A limping step from futility to sustainability

Every now and again I am hit by the futility of running. Sometimes the smallest things can set me off during a long run; someone runs past me, a driver honks at me or I see people sitting in the park enjoying the sunshine. It can really be anything. And as I am running, a feeling of udder despair suddenly comes over me – “Why are you doing this? What good is this run going to do to you? Why don’t you just stop. Yeah, just stop and go home”. (It’s all very “They shoot horses, don’t they” in my head during one of these attacks – in fact,  you could draw so many parallels between that and my long runs) I never do stop but I have to fight the feeling off like it was a blood sucking vampire trying to drain my life power. I know it is just my tired body using another ploy to protect itself – fingers in my ears, la la la.

Then there is the large scale futility – I run, run, run, run. I do hills, intervals, long runs and get myself fit. I feel on top of the world and unbeatable. My heart sings as my legs fly over the pavement. And then I get injured (I always do). And yet I run, run, run, run but instead of making me fitter it makes me poorly and puts me in pain. I am not the queen of the pavements anymore or a warrior of the asphalt jungle but a crippled weakling. I tell myself that I need my “mental health runs” or I will go crazy when I should really take a step back and look at what I am doing running with an injury because THAT is crazy.

I did my 22km run on Saturday and managed to twist my foot – just to add to the shin pain.. And as I was icing my foot my husband said something that I am sure he meant as a flippant fly-away comment – “maybe your body isn’t made to sustain the stresses of running”.
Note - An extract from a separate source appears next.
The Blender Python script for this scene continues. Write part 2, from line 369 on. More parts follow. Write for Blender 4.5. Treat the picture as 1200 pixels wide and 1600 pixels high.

(turning blue from held breath)

…”Don’t be stupid. Of course it is. Everybody’s body – every body – is. Mine is anyway. Definitely. I just need to learn to run properly as I am obviously doing something wrong.. Right?…”

…”Right?”..

The thing is, if I was reading someone else complaining about their running injuries and keeping on running anyway I would think they were stupid. And annoying. It is so obvious that all you need to do is take some time off to let your body heal – people keep telling you that so why won’t you listen?? I blame the runner’s mind – you train yourself to ignore the pain, to keep on going long after you wanted to stop. Your mind is your strongest weapon when you are doing a long run; the thing that pushes you on when you are falling over yourself with tiredness. So it’s not really that surprising that it becomes too hard to distinguish between the Weakling Mind and the Sensible Mind.  I refuse to believe my body isn’t made for running – I just need to retrain my mind to support it rather than to work against it. My body and my mind need to work as a team rather than competitors. I think that might be the winning formula to running that isn’t so futile. I think it is time to evolve.

evolve

2 thoughts on “A limping step from futility to sustainability

  1. Great post but sorry to hear about your ankle. You have put the runners mind so well into context. Running is a way of life, once started while things can make us question our running it’s never enough to make us stop. I think you are amazing with all your long runs… and fitting them into a busy life! I get a lot of encouragement to keep plodding on and increasing my distance from your posts especially considering the barriers of health and injury you’ve faced but kept running through.